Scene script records
-- start --

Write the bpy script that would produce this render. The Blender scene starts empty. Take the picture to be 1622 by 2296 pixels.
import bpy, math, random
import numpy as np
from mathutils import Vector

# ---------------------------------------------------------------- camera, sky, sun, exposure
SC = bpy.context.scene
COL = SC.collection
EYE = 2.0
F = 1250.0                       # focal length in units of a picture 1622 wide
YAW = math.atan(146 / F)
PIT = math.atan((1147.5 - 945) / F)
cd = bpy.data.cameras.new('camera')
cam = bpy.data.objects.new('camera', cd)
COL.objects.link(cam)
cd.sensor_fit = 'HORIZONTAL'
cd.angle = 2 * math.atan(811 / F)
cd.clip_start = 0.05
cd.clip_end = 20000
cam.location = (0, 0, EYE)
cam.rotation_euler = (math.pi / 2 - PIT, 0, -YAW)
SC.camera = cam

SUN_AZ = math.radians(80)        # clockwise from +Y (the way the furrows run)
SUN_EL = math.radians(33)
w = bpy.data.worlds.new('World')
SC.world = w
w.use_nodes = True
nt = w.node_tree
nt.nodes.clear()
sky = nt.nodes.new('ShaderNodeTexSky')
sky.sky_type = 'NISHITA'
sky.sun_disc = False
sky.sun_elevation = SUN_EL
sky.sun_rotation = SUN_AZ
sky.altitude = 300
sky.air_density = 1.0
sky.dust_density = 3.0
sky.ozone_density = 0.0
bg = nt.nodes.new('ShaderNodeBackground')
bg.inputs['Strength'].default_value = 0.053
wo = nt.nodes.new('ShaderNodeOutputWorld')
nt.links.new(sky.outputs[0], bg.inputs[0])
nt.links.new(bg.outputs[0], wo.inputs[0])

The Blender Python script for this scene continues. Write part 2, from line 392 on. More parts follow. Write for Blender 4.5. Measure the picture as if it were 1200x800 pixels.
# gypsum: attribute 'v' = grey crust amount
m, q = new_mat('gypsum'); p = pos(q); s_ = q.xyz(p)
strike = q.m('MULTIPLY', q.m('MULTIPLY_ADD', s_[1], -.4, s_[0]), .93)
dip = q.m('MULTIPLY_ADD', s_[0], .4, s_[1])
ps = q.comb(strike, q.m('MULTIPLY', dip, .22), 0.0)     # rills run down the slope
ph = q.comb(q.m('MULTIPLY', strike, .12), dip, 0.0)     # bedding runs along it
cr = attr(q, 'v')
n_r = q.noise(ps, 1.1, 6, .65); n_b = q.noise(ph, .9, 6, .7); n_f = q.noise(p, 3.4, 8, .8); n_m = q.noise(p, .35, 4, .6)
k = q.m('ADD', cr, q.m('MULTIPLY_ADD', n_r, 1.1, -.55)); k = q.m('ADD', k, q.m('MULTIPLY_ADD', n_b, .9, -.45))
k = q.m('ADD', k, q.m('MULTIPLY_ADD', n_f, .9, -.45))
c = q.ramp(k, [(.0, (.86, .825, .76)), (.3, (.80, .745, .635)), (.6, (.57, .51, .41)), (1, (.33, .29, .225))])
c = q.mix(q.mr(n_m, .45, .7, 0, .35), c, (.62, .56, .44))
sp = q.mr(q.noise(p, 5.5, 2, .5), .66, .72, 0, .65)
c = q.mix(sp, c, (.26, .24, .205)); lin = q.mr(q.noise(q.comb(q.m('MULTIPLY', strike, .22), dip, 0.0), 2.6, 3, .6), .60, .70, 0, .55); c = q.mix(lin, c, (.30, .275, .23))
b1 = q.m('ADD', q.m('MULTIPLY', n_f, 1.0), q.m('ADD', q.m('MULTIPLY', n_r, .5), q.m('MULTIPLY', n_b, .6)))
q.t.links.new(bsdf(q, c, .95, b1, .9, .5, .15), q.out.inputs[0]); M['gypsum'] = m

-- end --

Reproduce word for word the lines of the records above, beginning at the first and ending with the line where "from mathutils import Vector" appears, and nothing past it.

Write the bpy script that would produce this render. The Blender scene starts empty. Take the picture to be 1622 by 2296 pixels.
import bpy, math, random
import numpy as np
from mathutils import Vector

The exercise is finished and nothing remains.